[DO THIS]
Every record below should be printed exactly as given.

□ □ □ □

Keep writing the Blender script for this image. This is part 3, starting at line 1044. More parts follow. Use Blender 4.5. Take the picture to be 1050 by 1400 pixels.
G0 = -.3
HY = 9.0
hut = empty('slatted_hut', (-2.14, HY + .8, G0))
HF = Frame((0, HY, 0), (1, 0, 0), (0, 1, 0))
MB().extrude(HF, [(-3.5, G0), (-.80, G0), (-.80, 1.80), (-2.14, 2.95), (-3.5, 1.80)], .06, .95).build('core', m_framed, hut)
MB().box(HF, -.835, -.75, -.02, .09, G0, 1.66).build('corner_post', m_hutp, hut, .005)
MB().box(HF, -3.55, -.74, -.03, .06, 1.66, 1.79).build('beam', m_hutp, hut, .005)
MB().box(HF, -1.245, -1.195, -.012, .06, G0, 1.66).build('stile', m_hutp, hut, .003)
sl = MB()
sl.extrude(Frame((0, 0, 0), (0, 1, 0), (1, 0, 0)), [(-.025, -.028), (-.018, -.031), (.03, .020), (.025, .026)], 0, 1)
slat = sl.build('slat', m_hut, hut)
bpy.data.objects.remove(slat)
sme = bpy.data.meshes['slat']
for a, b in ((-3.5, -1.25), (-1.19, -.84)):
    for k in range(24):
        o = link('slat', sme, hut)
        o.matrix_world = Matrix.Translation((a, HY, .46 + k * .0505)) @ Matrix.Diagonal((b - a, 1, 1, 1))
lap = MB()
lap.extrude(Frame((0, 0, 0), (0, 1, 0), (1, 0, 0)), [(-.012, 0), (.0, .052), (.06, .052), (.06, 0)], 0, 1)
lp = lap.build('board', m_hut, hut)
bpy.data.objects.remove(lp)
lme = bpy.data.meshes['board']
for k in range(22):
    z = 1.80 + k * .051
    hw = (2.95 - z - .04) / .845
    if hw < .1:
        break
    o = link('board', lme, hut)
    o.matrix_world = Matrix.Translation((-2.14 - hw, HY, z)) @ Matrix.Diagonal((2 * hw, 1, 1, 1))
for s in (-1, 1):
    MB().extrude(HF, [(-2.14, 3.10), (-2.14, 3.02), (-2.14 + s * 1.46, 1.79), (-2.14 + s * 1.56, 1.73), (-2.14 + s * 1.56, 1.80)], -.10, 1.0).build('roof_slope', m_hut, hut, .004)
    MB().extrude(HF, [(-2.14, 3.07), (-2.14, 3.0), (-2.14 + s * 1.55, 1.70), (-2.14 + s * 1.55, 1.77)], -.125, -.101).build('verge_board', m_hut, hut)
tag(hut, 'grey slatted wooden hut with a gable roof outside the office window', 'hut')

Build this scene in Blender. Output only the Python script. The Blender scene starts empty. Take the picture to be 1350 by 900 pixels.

□ □ □ □

[RESPONSE TO THE TASK]
Keep writing the Blender script for this image. This is part 3, starting at line 1044. More parts follow. Use Blender 4.5. Take the picture to be 1050 by 1400 pixels.
G0 = -.3
HY = 9.0
hut = empty('slatted_hut', (-2.14, HY + .8, G0))
HF = Frame((0, HY, 0), (1, 0, 0), (0, 1, 0))
MB().extrude(HF, [(-3.5, G0), (-.80, G0), (-.80, 1.80), (-2.14, 2.95), (-3.5, 1.80)], .06, .95).build('core', m_framed, hut)
MB().box(HF, -.835, -.75, -.02, .09, G0, 1.66).build('corner_post', m_hutp, hut, .005)
MB().box(HF, -3.55, -.74, -.03, .06, 1.66, 1.79).build('beam', m_hutp, hut, .005)
MB().box(HF, -1.245, -1.195, -.012, .06, G0, 1.66).build('stile', m_hutp, hut, .003)
sl = MB()
sl.extrude(Frame((0, 0, 0), (0, 1, 0), (1, 0, 0)), [(-.025, -.028), (-.018, -.031), (.03, .020), (.025, .026)], 0, 1)
slat = sl.build('slat', m_hut, hut)
bpy.data.objects.remove(slat)
sme = bpy.data.meshes['slat']
for a, b in ((-3.5, -1.25), (-1.19, -.84)):
    for k in range(24):
        o = link('slat', sme, hut)
        o.matrix_world = Matrix.Translation((a, HY, .46 + k * .0505)) @ Matrix.Diagonal((b - a, 1, 1, 1))
lap = MB()
lap.extrude(Frame((0, 0, 0), (0, 1, 0), (1, 0, 0)), [(-.012, 0), (.0, .052), (.06, .052), (.06, 0)], 0, 1)
lp = lap.build('board', m_hut, hut)
bpy.data.objects.remove(lp)
lme = bpy.data.meshes['board']
for k in range(22):
    z = 1.80 + k * .051
    hw = (2.95 - z - .04) / .845
    if hw < .1:
        break
    o = link('board', lme, hut)
    o.matrix_world = Matrix.Translation((-2.14 - hw, HY, z)) @ Matrix.Diagonal((2 * hw, 1, 1, 1))
for s in (-1, 1):
    MB().extrude(HF, [(-2.14, 3.10), (-2.14, 3.02), (-2.14 + s * 1.46, 1.79), (-2.14 + s * 1.56, 1.73), (-2.14 + s * 1.56, 1.80)], -.10, 1.0).build('roof_slope', m_hut, hut, .004)
    MB().extrude(HF, [(-2.14, 3.07), (-2.14, 3.0), (-2.14 + s * 1.55, 1.70), (-2.14 + s * 1.55, 1.77)], -.125, -.101).build('verge_board', m_hut, hut)
tag(hut, 'grey slatted wooden hut with a gable roof outside the office window', 'hut')

Build this scene in Blender. Output only the Python script. The Blender scene starts empty. Take the picture to be 1350 by 900 pixels.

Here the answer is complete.